If there is going to be any “reform” of Islam, Sisi wants it to be done by the state and under his command.
Indeed, the arrest of Abdel-Moneim Aboul-Foutouh in February 2018 underscores Sisi’s determination to plow ahead. Aboul-Foutouh was arrested for a variety of charges, including having ties the Muslim Brotherhood. Ironically, he was expelled from the Brotherhood for publicly expounding the very pluralism and political inclusion that some Brothers might now be embracing belatedly. Aboul-Foutouh’s real “crime” was that he demanded that the regime reopen the political arena, a claim echoed by Sadat and other ancien-regime leaders who felt the boot of Sisi’s government after they tried to enter the 2018 presidential race.
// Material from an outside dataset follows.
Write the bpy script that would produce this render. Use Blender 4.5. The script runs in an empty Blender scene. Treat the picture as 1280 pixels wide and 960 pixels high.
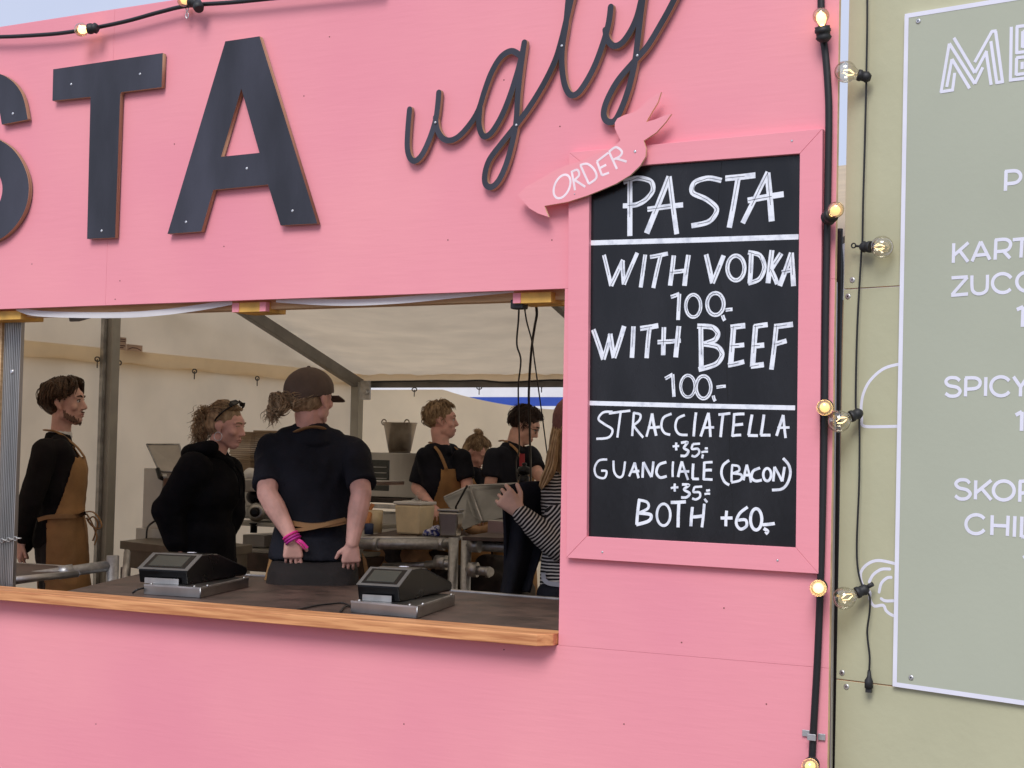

The last thing Sisi wants is an alliance between these disillusioned state or state-linked leaders and independent Islamist proponents of political reconciliation. Such an alliance is probably a long way off. But Sisi’s bid to impose a military-controlled, full-fledged autocracy has provoked a measure of pushback and resistance from a myriad of forces and actors who are seeking an exit from the politics of repression and fear.